Task brief
Wherever a line in the data below holds "pixels", copy that line.

Entries provided

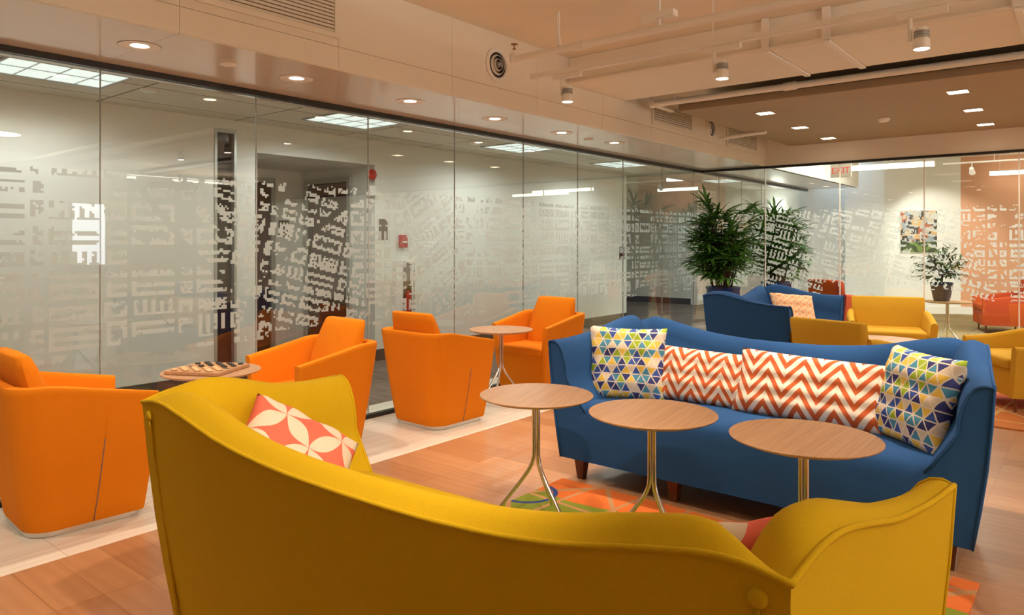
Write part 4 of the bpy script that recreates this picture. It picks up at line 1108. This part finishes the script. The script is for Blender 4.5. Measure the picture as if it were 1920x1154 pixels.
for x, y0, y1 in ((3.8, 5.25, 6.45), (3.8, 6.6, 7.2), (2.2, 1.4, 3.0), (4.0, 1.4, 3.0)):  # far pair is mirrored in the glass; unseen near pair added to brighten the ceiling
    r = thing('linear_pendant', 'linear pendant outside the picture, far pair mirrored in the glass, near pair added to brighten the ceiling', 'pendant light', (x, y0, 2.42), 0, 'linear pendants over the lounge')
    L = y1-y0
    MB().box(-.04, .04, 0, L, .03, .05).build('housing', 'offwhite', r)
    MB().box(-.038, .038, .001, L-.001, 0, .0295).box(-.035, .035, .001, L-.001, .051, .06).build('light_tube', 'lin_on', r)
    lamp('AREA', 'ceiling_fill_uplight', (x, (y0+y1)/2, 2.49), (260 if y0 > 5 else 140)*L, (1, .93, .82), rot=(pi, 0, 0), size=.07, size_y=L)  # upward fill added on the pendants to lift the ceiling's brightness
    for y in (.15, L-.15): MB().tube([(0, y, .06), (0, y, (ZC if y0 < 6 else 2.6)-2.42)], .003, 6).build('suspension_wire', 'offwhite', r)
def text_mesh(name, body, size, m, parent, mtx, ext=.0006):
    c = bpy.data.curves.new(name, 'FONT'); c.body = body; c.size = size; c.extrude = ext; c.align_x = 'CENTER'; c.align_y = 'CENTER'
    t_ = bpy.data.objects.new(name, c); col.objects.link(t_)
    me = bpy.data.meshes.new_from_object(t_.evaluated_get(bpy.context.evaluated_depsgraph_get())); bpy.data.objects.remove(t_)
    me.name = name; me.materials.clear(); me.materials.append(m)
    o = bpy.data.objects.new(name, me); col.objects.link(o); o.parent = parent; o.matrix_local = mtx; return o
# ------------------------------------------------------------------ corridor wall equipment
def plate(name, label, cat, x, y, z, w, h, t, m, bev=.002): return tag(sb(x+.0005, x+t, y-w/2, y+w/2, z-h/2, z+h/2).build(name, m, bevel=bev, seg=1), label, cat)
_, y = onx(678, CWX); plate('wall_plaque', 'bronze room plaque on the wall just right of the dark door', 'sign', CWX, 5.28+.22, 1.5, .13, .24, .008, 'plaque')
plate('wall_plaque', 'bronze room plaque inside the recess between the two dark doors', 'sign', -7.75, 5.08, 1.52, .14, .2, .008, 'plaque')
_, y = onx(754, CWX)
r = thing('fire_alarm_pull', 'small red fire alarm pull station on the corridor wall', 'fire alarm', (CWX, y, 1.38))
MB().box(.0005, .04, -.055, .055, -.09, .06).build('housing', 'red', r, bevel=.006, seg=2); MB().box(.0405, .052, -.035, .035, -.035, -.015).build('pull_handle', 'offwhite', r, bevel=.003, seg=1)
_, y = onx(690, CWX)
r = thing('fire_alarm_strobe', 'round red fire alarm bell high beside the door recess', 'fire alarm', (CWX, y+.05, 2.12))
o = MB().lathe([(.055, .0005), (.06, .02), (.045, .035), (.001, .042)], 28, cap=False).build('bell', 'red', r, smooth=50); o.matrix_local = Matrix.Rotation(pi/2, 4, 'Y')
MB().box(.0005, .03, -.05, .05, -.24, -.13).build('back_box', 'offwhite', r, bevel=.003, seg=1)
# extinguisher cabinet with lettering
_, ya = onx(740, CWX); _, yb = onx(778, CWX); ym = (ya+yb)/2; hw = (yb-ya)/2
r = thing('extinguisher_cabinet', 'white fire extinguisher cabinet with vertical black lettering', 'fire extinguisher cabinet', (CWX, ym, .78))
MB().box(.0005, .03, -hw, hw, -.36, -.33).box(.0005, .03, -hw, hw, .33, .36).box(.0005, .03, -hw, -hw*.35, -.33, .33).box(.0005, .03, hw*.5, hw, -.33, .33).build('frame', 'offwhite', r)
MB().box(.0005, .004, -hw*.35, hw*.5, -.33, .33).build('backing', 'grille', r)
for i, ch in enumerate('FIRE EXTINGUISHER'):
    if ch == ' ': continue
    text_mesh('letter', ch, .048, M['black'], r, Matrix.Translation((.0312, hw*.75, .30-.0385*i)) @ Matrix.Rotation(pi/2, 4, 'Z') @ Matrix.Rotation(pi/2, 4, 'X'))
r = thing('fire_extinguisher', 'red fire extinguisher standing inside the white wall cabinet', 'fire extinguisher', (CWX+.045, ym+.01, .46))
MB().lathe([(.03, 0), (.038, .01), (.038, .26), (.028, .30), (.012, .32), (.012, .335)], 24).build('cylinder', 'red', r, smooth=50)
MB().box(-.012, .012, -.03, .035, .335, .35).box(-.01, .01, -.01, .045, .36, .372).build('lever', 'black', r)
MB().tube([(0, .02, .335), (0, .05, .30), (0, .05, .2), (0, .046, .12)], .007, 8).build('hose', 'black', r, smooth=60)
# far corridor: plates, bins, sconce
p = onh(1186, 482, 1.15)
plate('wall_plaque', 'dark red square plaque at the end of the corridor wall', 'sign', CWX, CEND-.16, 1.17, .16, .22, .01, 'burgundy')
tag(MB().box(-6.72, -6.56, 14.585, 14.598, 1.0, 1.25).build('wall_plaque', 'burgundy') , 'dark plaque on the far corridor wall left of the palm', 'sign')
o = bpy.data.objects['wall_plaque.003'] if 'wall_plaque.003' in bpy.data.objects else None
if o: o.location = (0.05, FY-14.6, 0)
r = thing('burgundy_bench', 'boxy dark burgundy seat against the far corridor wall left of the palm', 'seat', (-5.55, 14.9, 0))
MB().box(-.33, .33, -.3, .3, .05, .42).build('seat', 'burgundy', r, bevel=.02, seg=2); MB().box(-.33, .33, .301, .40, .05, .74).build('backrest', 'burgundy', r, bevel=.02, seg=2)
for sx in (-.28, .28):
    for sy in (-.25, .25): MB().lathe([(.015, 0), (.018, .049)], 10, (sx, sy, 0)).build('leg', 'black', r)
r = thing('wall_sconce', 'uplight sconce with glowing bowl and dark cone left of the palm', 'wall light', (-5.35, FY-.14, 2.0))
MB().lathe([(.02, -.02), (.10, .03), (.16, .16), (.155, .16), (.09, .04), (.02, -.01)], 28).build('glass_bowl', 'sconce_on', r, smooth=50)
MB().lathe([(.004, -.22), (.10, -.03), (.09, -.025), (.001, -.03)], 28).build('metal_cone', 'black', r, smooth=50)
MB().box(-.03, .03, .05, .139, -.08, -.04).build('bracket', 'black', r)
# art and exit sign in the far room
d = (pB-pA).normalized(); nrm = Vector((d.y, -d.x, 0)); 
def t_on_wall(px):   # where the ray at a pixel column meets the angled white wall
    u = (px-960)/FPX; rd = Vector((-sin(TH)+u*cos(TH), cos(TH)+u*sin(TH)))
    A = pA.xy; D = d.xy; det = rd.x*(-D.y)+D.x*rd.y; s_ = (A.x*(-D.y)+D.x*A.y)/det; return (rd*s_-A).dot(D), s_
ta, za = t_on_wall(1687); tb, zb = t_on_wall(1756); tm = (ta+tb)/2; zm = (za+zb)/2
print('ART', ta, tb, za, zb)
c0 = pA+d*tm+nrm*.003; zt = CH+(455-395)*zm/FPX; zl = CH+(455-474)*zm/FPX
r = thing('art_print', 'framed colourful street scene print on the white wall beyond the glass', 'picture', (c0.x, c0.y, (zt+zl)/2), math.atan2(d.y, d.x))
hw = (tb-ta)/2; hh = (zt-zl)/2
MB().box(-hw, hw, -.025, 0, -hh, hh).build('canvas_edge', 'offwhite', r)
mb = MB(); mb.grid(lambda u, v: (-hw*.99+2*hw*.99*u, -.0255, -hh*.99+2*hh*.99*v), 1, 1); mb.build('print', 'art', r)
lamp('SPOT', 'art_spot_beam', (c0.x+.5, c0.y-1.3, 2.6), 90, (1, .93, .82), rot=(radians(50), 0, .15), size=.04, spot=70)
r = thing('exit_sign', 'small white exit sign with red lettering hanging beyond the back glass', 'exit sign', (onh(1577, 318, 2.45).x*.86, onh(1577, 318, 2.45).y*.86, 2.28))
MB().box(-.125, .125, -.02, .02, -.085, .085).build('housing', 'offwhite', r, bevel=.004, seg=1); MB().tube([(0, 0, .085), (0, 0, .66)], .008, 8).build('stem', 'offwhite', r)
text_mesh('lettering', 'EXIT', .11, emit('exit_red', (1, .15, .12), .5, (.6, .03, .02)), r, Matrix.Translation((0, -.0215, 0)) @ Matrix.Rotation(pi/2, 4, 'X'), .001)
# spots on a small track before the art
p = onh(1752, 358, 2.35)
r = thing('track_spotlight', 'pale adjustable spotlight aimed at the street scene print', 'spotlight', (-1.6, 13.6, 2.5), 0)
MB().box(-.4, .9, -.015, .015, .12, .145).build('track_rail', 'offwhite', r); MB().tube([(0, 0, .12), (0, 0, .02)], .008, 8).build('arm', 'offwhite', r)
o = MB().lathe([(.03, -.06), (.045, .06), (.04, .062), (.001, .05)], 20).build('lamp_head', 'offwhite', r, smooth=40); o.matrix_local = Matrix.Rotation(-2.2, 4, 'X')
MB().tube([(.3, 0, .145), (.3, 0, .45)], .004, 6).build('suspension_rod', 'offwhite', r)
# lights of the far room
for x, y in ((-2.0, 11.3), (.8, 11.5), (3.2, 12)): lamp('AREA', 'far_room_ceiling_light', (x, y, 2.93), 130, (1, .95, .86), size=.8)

==

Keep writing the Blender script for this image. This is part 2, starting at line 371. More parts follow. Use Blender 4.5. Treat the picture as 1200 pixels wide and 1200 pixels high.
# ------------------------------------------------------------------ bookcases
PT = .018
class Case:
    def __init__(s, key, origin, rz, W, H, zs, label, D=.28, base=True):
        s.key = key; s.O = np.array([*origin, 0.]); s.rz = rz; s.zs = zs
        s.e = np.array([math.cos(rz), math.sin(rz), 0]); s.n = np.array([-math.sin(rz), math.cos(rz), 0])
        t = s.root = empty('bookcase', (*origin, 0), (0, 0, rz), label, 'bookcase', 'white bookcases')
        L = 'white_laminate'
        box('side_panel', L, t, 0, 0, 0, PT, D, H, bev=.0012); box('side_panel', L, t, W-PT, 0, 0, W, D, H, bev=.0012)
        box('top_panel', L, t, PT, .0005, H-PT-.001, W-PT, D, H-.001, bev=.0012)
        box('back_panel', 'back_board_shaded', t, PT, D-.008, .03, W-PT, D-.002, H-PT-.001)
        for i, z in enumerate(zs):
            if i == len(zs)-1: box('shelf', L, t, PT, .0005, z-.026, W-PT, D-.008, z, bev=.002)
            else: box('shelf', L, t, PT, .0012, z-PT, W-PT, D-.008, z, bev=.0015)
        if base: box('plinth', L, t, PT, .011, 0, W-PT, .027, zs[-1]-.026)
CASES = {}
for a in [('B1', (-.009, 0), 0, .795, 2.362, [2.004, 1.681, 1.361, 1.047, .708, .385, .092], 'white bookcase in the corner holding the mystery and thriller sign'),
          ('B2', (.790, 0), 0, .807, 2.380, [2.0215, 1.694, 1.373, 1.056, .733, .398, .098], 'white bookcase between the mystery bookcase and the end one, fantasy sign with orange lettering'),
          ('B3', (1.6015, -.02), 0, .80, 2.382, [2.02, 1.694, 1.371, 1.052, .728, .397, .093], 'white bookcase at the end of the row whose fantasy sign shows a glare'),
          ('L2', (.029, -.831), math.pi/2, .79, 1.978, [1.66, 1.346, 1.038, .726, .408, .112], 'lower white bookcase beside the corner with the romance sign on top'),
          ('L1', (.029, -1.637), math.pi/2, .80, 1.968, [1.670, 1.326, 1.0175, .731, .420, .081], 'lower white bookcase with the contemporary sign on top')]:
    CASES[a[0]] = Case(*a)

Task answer
Write part 4 of the bpy script that recreates this picture. It picks up at line 1108. This part finishes the script. The script is for Blender 4.5. Measure the picture as if it were 1920x1154 pixels.
Keep writing the Blender script for this image. This is part 2, starting at line 371. More parts follow. Use Blender 4.5. Treat the picture as 1200 pixels wide and 1200 pixels high.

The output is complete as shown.